Payment deferral and factoring are often not the best solution for dealing with buyers from distant countries. Other, better risk managed international trade instruments are needed.
“One of such instruments is the letter of credit, the irrevocable obligation of the bank to pay the amount of the letter of credit to the exporter, upon submission of documents corresponding to the terms and conditions of the letter of credit. This means that the Lithuanian exporter has an irrevocable buyer's bank commitment to pay for the goods delivered or services provided”, says Project Manager of the Financing Services Development Department. “When a delayed payment deadline is agreed, for companies that export into more risky markets it is also worth using an export letter of credit discount, which is a letter of credit with a deferred payment term”.
According to Mr Čapskis, a little simpler than the letter of credit, is collection of documents, when the buyer pays for the goods only after the seller has sent them or received them.
“True, collection is also a more risky tool because the seller has no guarantee that the goods will be paid for. For example, the goods will reach the Chinese port, but when the buyer faces solvency problems, the goods will stay in the port until the buyer pays for them”, the interviewer says.

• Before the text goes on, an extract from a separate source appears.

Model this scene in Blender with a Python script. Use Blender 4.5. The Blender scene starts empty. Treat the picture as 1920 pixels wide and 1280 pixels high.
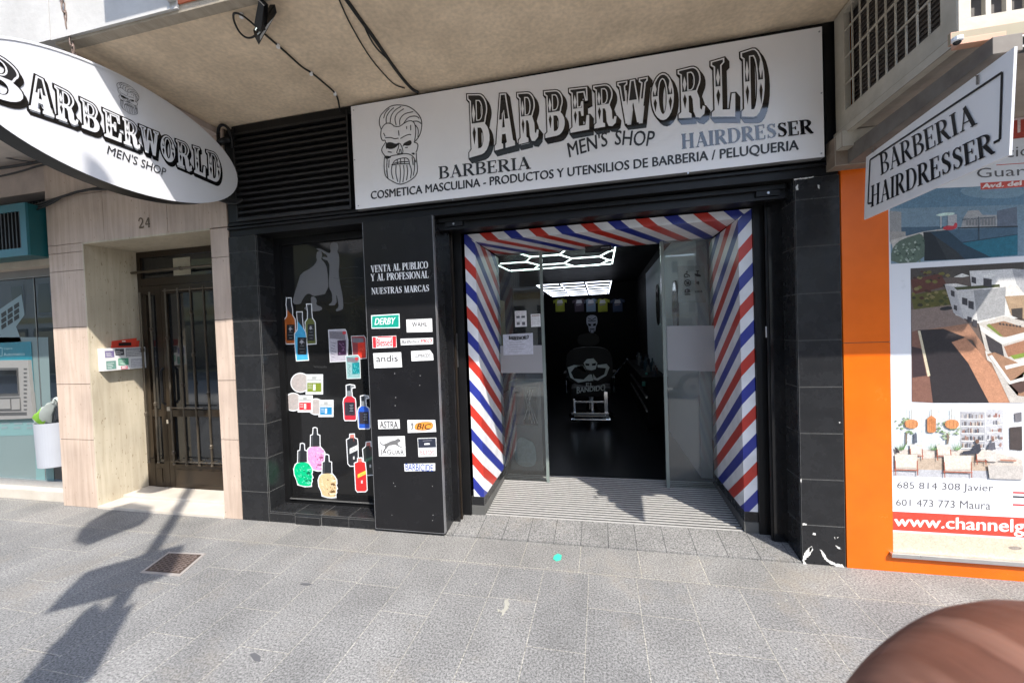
import bpy, bmesh, math, random
from mathutils import Vector, Matrix
from mathutils.geometry import tessellate_polygon
random.seed(7)
SC = bpy.context.scene
COL = SC.collection

# ------------------------------------------------------------------ camera
CAM = Vector((0.0, -2.88, 1.55))
FPX, YAW, PIT, ROL = 753.66, -0.21695, -0.022546, -0.035497     # focal length in pixels of a 1920 px wide frame
def _axes():
    cy, sy = math.cos(YAW), math.sin(YAW)
    f = Vector((sy, cy, 0)); r = Vector((cy, -sy, 0)); u = Vector((0, 0, 1))
    f2 = f*math.cos(PIT) + u*math.sin(PIT); u2 = u*math.cos(PIT) - f*math.sin(PIT)
    return r*math.cos(ROL) + u2*math.sin(ROL), u2*math.cos(ROL) - r*math.sin(ROL), f2
RT, UP, FW = _axes()
cd = bpy.data.cameras.new('camera'); cam = bpy.data.objects.new('camera', cd); COL.objects.link(cam)
m = Matrix((RT, UP, -FW)).transposed().to_4x4(); m.translation = CAM; cam.matrix_world = m
cd.sensor_width = 36; cd.lens = 36*FPX/1920; cd.clip_start = 0.01; cd.clip_end = 500
cd.dof.use_dof = True; cd.dof.focus_distance = 3.4; cd.dof.aperture_fstop = 40
SC.camera = cam

# ------------------------------------------------------------------ sky, sun, exposure
SUN = Vector((-0.88, 1.0, -1.53)).normalized()                   # the way the light travels
EL = math.asin(-SUN.z); AZ = math.atan2(-SUN.x, -SUN.y)          # azimuth of the sun, from +Y towards +X
w = bpy.data.worlds.new('World'); SC.world = w; w.use_nodes = True
nt = w.node_tree; nt.nodes.clear()
out = nt.nodes.new('ShaderNodeOutputWorld'); bg = nt.nodes.new('ShaderNodeBackground'); sky = nt.nodes.new('ShaderNodeTexSky')
sky.sky_type = 'NISHITA'; sky.sun_disc = False; sky.sun_elevation = EL; sky.sun_rotation = AZ
bg.inputs[1].default_value = 0.15
nt.links.new(sky.outputs[0], bg.inputs[0]); nt.links.new(bg.outputs[0], out.inputs[0])
ld = bpy.data.lights.new('sun', 'SUN'); ld.energy = 2.4; ld.angle = math.radians(0.5); ld.color = (1.0, 0.95, 0.88)
sun = bpy.data.objects.new('sun', ld); COL.objects.link(sun)
sun.rotation_euler = SUN.to_track_quat('-Z', 'Y').to_euler(); sun.location = -SUN*30
SC.view_settings.view_transform = 'Standard'; SC.view_settings.look = 'None'
SC.view_settings.exposure = 1.85; SC.view_settings.gamma = 1.0
SC.cycles.max_bounces = 10; SC.cycles.diffuse_bounces = 5; SC.cycles.glossy_bounces = 5; SC.cycles.transparent_max_bounces = 16
SC.cycles.sample_clamp_indirect = 6

# ------------------------------------------------------------------ measuring the place from the photograph
def ray(px, py):
    return RT*(px-960) - UP*(py-640) + FW*FPX
def fy(px, py, Y):                    # point of the plane y = Y seen at a pixel -> (x, z)
    d = ray(px, py); t = (Y-CAM.y)/d.y; p = CAM + d*t; return (p.x, p.z)
def fx(px, py, X):
    d = ray(px, py); t = (X-CAM.x)/d.x; p = CAM + d*t; return (p.y, p.z)
def gz(px, py, Z=0.0):
    d = ray(px, py); t = (Z-CAM.z)/d.z; p = CAM + d*t; return (p.x, p.y)

# ------------------------------------------------------------------ planes and mesh builder
class Plane:
    def __init__(s, o, U, V, N): s.o, s.U, s.V, s.N = Vector(o), Vector(U), Vector(V), Vector(N)
    def p(s, u, v, d=0): return s.o + s.U*u + s.V*v + s.N*d
def front(Y): return Plane((0, Y, 0), (1, 0, 0), (0, 0, 1), (0, -1, 0))      # u = x, v = z, d towards the street

def area(P): return sum(P[i-1][0]*P[i][1]-P[i][0]*P[i-1][1] for i in range(len(P)))/2
def offset(P, d):                     # grow (d > 0) a closed outline
    P = [tuple(p[:2]) for p in P]
    Q = [p for i, p in enumerate(P) if math.hypot(p[0]-P[i-1][0], p[1]-P[i-1][1]) > 1e-6]
    s = 1 if area(Q) > 0 else -1; n = len(Q); R = []
    for i in range(n):
        a, b, c = Q[i-1], Q[i], Q[(i+1) % n]
        e1 = Vector((b[0]-a[0], b[1]-a[1])).normalized(); e2 = Vector((c[0]-b[0], c[1]-b[1])).normalized()
        n1 = Vector((e1.y, -e1.x))*s; n2 = Vector((e2.y, -e2.x))*s
        k = n1 + n2; l = k.length
        if l < 0.5: k = n1; f = 1.0
        else: k = k/l; f = min(1/max(k.dot(n1), 0.45), 2.0)
        R.append((b[0]+k.x*d*f, b[1]+k.y*d*f))
    return R
def smooth(P, n=2, closed=True):      # Chaikin corner cutting
    for _ in range(n):
        Q = []; L = len(P)
        rng = range(L) if closed else range(L-1)
        if not closed: Q.append(P[0])
        for i in rng:
            a, b = P[i], P[(i+1) % L]
            Q.append(tuple(x*.75+y*.25 for x, y in zip(a, b))); Q.append(tuple(x*.25+y*.75 for x, y in zip(a, b)))
        if not closed: Q.append(P[-1])
        P = Q
    return P
def arc(cx, cy, rx, ry, a0, a1, n=8):
    return [(cx+rx*math.cos(math.radians(a0+(a1-a0)*i/n)), cy+ry*math.sin(math.radians(a0+(a1-a0)*i/n))) for i in range(n+1)]
def rect(u0, v0, u1, v1): return [(u0, v0), (u1, v0), (u1, v1), (u0, v1)]
def rrect(u0, v0, u1, v1, r):
    return arc(u1-r, v1-r, r, r, 0, 90, 4)+arc(u0+r, v1-r, r, r, 90, 180, 4)+arc(u0+r, v0+r, r, r, 180, 270, 4)+arc(u1-r, v0+r, r, r, 270, 360, 4)

class MB:
    def __init__(s): s.v = []; s.f = []; s.m = []; s.mats = []; s.k = 0
    def mi(s, mat):
        if mat not in s.mats: s.mats.append(mat)
        return s.mats.index(mat)
    def add(s, vs, fs, mat):
        b = len(s.v); s.v += [tuple(v) for v in vs]; i = s.mi(mat)
        for f in fs: s.f.append(tuple(b+j for j in f)); s.m.append(i)
    def box(s, x0, x1, y0, y1, z0, z1, mat):
        v = [(x, y, z) for z in (z0, z1) for y in (y0, y1) for x in (x0, x1)]
        s.add(v, [(0, 2, 3, 1), (4, 5, 7, 6), (0, 1, 5, 4), (2, 6, 7, 3), (0, 4, 6, 2), (1, 3, 7, 5)], mat)
    def quad(s, a, b, c, d, mat): s.add([a, b, c, d], [(0, 1, 2, 3)], mat)
    def prism(s, pl, outer, holes, d0, d1, mat, side=None):
        loops = [list(outer)]+[list(h) for h in (holes or [])]
        tris = tessellate_polygon([[Vector((p[0], p[1], 0)) for p in L] for L in loops])
        flat_ = [p for L in loops for p in L]; n = len(flat_)
        s.add([pl.p(p[0], p[1], d1) for p in flat_], tris, mat)
        if d0 is not None and d0 != d1:
            s.add([pl.p(p[0], p[1], d0) for p in flat_], tris, side or mat)
            for L in loops:
                k = len(L); vs = [pl.p(p[0], p[1], d0) for p in L]+[pl.p(p[0], p[1], d1) for p in L]
                s.add(vs, [(i, (i+1) % k, k+(i+1) % k, k+i) for i in range(k)], side or mat)
    def flat(s, pl, outer, mat, d=0.0, holes=None): s.prism(pl, outer, holes, None, d, mat)
    def step(s): s.k += 1; return s.k*0.00003           # tiny lift that keeps overlapping printed shapes apart
    def ink(s, pl, outer, mat, d=0.0, holes=None): s.flat(pl, outer, mat, d+s.step(), holes)
    def ribbon(s, pl, pts, mat, d=0.0, w=None):
        pts = [(p[0], p[1], (p[2] if len(p) > 2 and w is None else w)) for p in pts]
        L = []; R = []; n = len(pts)
        for i in range(n):
            a = pts[max(i-1, 0)]; c = pts[min(i+1, n-1)]
            t = Vector((c[0]-a[0], c[1]-a[1]))
            if t.length < 1e-9: t = Vector((1, 0))
            t.normalize(); h = pts[i][2]/2
            L.append((pts[i][0]-t.y*h, pts[i][1]+t.x*h)); R.append((pts[i][0]+t.y*h, pts[i][1]-t.x*h))
        dd = d+s.step()
        s.add([pl.p(*p, dd) for p in L+R], [(i, i+1, n+i+1, n+i) for i in range(n-1)], mat)
    def tube(s, path, r, mat, n=8, caps=True):
        path = [Vector(p) for p in path]; rings = []; prev = None
        for i, p in enumerate(path):
            t = (path[min(i+1, len(path)-1)]-path[max(i-1, 0)]).normalized()
            if prev is None:
                q = t.cross(Vector((0, 0, 1)))
                if q.length < 1e-3: q = t.cross(Vector((1, 0, 0)))
            else: q = prev - t*prev.dot(t)
            q.normalize(); prev = q; b = t.cross(q); rr = r[i] if isinstance(r, (list, tuple)) else r
            rings.append([p+(q*math.cos(2*math.pi*k/n)+b*math.sin(2*math.pi*k/n))*rr for k in range(n)])
        vs = [v for R_ in rings for v in R_]
        fs = [(i*n+k, i*n+(k+1) % n, (i+1)*n+(k+1) % n, (i+1)*n+k) for i in range(len(rings)-1) for k in range(n)]
        if caps: fs += [tuple(range(n)), tuple(len(vs)-n+k for k in range(n))]
        s.add(vs, fs, mat)
    def lathe(s, c, prof, mat, n=20, a0=0, a1=360):           # profile (r, z) about a vertical axis
        full = abs(a1-a0) >= 360; k = n if full else n+1
        vs = [(c[0]+r*math.cos(math.radians(a0+(a1-a0)*j/n)), c[1]+r*math.sin(math.radians(a0+(a1-a0)*j/n)), c[2]+z) for r, z in prof for j in range(k)]
        fs = []
        for i in range(len(prof)-1):
            for j in range(n):
                a = i*k+j; b = i*k+(j+1) % k; fs.append((a, b, b+k, a+k))
        s.add(vs, fs, mat)
    def build(s, name, parent=None, label=None, sm=False, bevel=0, flip=True):
        me = bpy.data.meshes.new(name); me.from_pydata(s.v, [], s.f)
        for mt in s.mats: me.materials.append(mt)
        me.polygons.foreach_set('material_index', s.m)
        if sm: me.polygons.foreach_set('use_smooth', [True]*len(me.polygons))
        me.update()
        bm = bmesh.new(); bm.from_mesh(me)
        if bevel:
            bmesh.ops.remove_doubles(bm, verts=bm.verts, dist=1e-5)
            bmesh.ops.bevel(bm, geom=[e for e in bm.edges if len(e.link_faces) == 2 and e.calc_face_angle(0) > .5], offset=bevel, segments=2, profile=.7, affect='EDGES', clamp_overlap=True)
        if flip: bmesh.ops.recalc_face_normals(bm, faces=bm.faces)
        bm.to_mesh(me); bm.free()
        o = bpy.data.objects.new(name, me); COL.objects.link(o)
        if parent:
            o.parent = parent
            if parent.parent is None: o.matrix_parent_inverse = Matrix.Translation(-parent.location)
        if label: o['label'] = label
        return o
def tag(o, label=None, cat=None, group=None, kind=None):
    if label: o['label'] = label
    if cat: o['category'] = cat
    if group: o['group'] = group
    if kind: o['kind'] = kind
    return o
def thing(name, loc, label, cat, group=None):
    o = bpy.data.objects.new(name, None); COL.objects.link(o); o.location = loc; o.empty_display_size = .1
    return tag(o, label, cat, group)
def dup(root, loc, label=None, rz=None):
    r = root.copy(); COL.objects.link(r); r.location = loc
    if rz is not None: r.rotation_euler.z = rz
    if label: r['label'] = label
    for ch in root.children:
        c = ch.copy(); COL.objects.link(c); c.parent = r
        for g in ch.children:
            e = g.copy(); COL.objects.link(e); e.parent = c
    return r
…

Letters of credit or collection of documents also protect companies against potential threats when supplying to the countries subject to international sanctions.
According to the data of Šiaulių bankas, 80% of all letter of credit agreements are concluded by Lithuanian companies with partners from Asia, mostly Chinese and South Korean companies, with less frequent buyers of Lithuanian products from India, Bangladesh, Taiwan or Singapore. Letter of credit is a popular tool for trading also with companies from Turkey or Chile.
Lithuanian companies also make most of their collection of documents with Chinese companies (40% of all collection contracts), but collection is popular also with the companies in North Africa and the Middle East countries.
Talk to specialists
According to Mr Čapskis, understanding of international trade instruments requires technical knowledge: it is important to find out the advantages and disadvantages of different ways, to know the order and nuances of filling specific documents. “In large and much exporting companies, this work is often done by specialists working in the company, but for the SMEs it would be a luxury to hire an international trade specialist. Therefore, it is worthwhile for small businesses to contact the bank, whose specialists advise, assess the risks, prepare the necessary documents”, suggests the interviewer.
The representative of Šiaulių bankas advises SMEs to apply to the bank when the agreement with potential trading partner is negotiated or potential client has submitted its terms and conditions.
“The bank will then be able to particularize rather than give a general advice”, says Mr Čapskis.
"It is important that companies seeking to establish themselves in foreign markets not only see potential opportunities, but also actually assess the possible settlement risks."
Justas Čapskis, Project Manager of the Financing Services Development Department of Šiaulių bankas, advises SMEs to apply to the bank when the agreement with potential trading partner is negotiated or potential client has submitted its terms and conditions: the bank then will be able to give particular rather than general advice.